Punch leads to gun being drawn

PHILLIP Jason Charles saw the revolver rise and his giant left fist flicked out, crashing into the jaw of the gunman’s brother.

Using the stunned brother’s body as a shield, Charles advanced on the raised pistol before snatching it from the gunman’s hand and, after a brief struggle, fleeing with the weapon and cracking it open, only to discover it was not loaded.

At least, that’s what he told Lismore Local Court.

Magistrate Robyn Denes on Friday dismissed Charles’ story as fiction and convicted the 29-year-old Kyogle man of assaulting John Pittman, 20, at the Urbenville home Mr Pittman shared with his brother, Samuel.

The brothers told the court Charles punched John without warning or provocation at the house after coming around to share a few beers on February 6 this year. The only gun brought into play, they said, was a broken plastic cap-gun Samuel used to try scaring Charles into leaving the house after he attacked John.

John Pittman told the court he met Charles on the street and had agreed to pick up a carton of VB stubbies they would share at his house.

Samuel Pittman told the court later in the evening Charles had asked him what he would do if he punched his brother.

“I wouldn’t recommend it,” Samuel replied.

Some time later, John and Charles were chatting, Samuel was nearby getting a drink from the kitchen, when the punch came.

John told the court he didn’t see it coming – the first he knew was when pain exploded in his face as Charles’ fist connected with his jaw, fracturing it.
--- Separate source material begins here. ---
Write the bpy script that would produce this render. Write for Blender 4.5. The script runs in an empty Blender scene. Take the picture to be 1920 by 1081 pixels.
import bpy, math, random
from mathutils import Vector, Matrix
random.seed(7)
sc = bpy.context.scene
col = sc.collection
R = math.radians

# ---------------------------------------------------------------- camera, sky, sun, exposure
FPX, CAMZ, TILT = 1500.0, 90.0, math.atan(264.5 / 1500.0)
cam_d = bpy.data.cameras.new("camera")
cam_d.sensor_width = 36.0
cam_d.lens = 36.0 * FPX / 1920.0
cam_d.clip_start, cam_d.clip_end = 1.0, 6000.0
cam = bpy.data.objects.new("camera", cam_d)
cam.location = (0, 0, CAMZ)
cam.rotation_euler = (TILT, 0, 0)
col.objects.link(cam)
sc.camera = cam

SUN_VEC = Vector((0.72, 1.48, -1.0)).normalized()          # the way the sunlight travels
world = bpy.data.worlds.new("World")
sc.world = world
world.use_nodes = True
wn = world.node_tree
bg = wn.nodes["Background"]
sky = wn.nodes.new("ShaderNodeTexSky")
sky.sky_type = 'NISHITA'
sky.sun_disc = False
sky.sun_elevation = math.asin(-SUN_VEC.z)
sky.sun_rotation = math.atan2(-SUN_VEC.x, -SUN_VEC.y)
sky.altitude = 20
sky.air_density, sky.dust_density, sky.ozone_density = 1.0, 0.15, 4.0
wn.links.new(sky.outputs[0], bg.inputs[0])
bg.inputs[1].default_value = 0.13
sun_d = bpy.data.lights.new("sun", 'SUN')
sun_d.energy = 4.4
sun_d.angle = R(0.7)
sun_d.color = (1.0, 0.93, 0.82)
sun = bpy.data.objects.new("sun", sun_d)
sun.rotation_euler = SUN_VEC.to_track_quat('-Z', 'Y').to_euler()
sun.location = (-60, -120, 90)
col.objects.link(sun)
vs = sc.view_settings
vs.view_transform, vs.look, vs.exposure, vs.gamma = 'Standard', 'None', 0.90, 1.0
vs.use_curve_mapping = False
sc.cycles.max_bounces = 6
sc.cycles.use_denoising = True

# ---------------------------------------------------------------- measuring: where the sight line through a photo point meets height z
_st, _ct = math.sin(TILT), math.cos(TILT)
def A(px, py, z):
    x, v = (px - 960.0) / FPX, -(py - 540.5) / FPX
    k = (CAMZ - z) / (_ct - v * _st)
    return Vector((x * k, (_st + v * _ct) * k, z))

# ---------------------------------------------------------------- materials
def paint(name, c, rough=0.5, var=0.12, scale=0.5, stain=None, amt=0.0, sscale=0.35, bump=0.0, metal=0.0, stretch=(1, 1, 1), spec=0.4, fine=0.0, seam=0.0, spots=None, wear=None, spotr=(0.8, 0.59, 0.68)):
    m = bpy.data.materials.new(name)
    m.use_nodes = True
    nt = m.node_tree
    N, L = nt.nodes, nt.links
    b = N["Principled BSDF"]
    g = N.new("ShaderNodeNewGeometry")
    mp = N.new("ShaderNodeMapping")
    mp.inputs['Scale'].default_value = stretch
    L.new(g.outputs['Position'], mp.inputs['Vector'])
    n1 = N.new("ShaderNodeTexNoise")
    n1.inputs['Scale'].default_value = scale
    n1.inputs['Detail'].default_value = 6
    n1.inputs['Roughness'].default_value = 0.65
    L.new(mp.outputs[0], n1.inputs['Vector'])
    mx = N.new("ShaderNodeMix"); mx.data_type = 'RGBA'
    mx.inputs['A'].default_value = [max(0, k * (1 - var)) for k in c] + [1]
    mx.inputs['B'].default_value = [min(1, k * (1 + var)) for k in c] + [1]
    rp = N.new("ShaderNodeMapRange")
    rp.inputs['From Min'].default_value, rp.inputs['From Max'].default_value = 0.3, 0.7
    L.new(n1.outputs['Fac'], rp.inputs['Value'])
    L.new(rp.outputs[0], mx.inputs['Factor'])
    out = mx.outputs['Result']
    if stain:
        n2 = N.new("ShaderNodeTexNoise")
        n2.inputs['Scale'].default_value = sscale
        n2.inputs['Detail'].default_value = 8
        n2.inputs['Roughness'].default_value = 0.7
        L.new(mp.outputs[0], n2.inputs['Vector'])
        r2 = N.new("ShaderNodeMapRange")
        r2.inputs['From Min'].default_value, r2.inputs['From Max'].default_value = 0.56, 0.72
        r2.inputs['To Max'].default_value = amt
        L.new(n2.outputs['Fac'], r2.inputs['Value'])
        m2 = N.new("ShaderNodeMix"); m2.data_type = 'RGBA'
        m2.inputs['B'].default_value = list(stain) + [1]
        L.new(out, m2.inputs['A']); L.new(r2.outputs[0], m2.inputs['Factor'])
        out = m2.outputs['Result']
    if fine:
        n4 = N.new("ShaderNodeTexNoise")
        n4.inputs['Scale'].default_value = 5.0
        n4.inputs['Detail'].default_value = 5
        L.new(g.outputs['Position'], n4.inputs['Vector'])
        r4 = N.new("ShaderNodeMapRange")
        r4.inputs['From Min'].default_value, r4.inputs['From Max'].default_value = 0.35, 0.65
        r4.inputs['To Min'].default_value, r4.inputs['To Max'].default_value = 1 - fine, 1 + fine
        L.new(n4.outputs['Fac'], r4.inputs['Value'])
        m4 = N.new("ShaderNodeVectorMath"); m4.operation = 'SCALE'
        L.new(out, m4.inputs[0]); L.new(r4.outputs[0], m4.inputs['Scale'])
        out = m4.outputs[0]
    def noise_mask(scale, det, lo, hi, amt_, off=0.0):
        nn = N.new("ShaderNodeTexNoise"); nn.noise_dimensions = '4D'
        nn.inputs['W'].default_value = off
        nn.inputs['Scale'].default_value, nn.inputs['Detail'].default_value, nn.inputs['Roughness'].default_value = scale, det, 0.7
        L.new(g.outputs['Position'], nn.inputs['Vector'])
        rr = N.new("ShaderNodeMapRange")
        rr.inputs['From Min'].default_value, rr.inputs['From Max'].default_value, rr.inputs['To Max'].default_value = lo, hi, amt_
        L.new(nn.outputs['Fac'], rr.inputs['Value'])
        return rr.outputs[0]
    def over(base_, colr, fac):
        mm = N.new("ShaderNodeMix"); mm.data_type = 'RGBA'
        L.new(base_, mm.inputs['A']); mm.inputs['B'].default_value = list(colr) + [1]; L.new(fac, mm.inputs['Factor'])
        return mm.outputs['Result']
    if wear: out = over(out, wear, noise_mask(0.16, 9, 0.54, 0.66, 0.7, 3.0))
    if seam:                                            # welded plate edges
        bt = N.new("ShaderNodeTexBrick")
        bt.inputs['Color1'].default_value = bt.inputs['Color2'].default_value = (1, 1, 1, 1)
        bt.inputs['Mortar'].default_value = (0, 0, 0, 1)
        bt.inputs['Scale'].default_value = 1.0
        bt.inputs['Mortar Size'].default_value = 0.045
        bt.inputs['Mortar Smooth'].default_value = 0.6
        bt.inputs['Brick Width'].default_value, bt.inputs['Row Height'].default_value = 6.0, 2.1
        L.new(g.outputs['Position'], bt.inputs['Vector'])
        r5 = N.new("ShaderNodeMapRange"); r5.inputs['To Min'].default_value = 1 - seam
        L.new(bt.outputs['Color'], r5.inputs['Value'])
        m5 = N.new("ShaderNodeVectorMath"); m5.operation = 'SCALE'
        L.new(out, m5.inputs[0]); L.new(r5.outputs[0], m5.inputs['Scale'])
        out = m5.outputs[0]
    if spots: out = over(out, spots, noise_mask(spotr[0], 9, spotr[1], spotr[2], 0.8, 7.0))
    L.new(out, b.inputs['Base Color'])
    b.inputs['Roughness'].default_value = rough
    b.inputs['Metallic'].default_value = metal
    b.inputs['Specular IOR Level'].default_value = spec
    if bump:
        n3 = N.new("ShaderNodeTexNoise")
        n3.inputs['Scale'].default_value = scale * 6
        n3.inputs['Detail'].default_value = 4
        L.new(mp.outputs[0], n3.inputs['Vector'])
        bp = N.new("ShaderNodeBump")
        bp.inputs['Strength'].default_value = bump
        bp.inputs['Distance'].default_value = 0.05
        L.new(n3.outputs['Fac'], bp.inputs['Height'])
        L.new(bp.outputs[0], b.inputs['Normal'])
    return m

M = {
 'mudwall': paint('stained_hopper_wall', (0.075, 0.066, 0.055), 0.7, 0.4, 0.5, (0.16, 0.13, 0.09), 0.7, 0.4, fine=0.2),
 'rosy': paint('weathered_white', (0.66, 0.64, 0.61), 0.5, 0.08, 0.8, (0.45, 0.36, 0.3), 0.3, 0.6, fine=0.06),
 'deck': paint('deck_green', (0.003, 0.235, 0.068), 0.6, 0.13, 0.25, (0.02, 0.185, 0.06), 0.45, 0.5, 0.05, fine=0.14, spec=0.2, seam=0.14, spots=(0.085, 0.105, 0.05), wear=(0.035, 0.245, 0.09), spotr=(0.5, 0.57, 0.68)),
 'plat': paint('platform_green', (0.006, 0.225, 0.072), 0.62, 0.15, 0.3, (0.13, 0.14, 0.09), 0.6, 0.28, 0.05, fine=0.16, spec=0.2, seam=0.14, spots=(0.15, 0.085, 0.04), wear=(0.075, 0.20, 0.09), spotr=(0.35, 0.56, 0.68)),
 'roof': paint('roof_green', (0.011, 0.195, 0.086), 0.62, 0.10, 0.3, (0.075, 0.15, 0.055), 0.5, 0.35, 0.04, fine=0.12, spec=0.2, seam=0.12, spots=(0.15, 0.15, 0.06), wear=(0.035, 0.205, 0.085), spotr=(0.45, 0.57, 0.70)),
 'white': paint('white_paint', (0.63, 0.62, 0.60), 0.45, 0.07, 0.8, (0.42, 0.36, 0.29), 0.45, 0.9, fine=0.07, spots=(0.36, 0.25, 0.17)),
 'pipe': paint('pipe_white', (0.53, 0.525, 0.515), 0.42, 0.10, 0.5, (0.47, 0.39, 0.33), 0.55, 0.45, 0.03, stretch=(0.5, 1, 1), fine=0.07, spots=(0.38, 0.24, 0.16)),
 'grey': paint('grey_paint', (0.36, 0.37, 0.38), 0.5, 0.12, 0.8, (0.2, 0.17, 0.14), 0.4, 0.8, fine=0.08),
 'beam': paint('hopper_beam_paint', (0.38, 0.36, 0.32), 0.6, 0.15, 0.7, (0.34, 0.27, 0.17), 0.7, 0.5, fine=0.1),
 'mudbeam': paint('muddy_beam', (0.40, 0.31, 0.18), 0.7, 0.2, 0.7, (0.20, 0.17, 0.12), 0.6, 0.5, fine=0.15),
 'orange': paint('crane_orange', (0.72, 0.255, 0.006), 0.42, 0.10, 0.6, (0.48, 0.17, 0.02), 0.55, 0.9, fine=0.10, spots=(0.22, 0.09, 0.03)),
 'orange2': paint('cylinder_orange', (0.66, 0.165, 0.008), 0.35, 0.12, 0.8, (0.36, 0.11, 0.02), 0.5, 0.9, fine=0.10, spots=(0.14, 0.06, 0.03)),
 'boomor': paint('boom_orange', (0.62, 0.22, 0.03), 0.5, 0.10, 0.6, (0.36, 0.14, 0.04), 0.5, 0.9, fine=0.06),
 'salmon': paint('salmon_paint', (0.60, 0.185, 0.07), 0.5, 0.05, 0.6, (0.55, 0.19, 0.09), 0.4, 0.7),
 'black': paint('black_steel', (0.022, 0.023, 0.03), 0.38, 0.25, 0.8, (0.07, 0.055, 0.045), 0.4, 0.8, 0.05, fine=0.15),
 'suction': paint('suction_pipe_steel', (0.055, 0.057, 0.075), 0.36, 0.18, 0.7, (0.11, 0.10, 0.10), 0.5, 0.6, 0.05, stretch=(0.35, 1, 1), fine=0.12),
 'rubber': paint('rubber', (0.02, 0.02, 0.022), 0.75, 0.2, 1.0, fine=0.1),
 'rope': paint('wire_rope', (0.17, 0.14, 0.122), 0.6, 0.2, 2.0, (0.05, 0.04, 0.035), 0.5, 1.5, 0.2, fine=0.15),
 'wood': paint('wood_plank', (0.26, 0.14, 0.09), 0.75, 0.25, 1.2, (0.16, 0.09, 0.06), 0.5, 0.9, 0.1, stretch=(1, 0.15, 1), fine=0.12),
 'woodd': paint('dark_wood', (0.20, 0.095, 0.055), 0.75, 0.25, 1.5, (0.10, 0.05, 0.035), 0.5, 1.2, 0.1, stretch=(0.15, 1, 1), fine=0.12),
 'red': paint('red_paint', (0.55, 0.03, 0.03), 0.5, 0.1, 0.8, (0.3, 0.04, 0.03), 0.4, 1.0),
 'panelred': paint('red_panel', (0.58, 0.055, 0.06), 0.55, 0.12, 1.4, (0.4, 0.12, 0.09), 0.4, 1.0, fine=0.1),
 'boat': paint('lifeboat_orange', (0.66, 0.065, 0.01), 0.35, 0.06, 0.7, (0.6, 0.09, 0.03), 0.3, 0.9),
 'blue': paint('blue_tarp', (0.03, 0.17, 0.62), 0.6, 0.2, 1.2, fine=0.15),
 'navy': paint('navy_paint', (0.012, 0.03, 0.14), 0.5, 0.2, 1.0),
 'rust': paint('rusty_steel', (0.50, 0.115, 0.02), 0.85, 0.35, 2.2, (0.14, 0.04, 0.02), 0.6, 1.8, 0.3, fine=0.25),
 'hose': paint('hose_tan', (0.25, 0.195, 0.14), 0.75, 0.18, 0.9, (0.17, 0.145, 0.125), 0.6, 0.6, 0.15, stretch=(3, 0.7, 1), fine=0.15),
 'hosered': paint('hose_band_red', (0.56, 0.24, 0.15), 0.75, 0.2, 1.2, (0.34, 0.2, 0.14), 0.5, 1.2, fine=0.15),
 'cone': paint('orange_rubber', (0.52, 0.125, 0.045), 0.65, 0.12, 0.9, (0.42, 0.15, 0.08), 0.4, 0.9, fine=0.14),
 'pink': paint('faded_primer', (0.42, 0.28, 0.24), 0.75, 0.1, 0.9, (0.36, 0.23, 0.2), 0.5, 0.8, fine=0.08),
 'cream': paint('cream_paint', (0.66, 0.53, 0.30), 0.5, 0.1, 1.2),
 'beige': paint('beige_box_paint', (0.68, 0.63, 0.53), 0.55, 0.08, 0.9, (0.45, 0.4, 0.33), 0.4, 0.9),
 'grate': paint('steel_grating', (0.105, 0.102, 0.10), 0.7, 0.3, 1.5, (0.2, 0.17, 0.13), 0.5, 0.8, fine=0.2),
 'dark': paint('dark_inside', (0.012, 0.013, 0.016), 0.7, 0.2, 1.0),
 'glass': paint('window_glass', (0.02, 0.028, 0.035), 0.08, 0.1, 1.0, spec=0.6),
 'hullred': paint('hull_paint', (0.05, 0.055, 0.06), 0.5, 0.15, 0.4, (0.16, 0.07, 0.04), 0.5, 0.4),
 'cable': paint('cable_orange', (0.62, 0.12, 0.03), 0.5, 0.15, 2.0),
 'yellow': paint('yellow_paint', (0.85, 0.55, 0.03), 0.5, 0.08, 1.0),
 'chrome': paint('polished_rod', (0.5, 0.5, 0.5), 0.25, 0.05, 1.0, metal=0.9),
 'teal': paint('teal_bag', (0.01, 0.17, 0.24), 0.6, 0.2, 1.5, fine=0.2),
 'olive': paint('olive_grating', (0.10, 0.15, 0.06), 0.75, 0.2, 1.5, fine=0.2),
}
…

Samuel turned to Charles, who had said nothing, and demanded: “Did you just hit my brother?”

Samuel then demanded Charles leave the house. Eventually he picked up the cap-gun from the lounge room and pointed it at Charles, again repeating his demand he leave.

The gun spurred Charles into action. He moved at Samuel and the pair had a brief wrestle before Charles fled the house – the brothers both said he lobbed a stubbie at Samuel as he left, missing him and hitting the fridge.

Charles insisted his version of events was correct, saying he acted in self defence after Samuel, who had taken an unknown drug, began accusing him of stealing his cannabis before pulling the gun – which Charles said was real. Samuel admitted to using cannabis, but denied having taken any drugs or drinking any alcohol that evening.

Magistrate Robyn Denes didn’t believe Charles’ story, suggesting it was unlikely someone, faced with what they believed to be a real, loaded gun, would move towards the weapon rather than try to get out of the house.

Police had gone to the Pittman house after the event and been shown the toy cap-gun. A search of the house failed to find any weapons.

Ms Denes formally convicted Charles and adjourned the case to Monday, November 30, for sentence.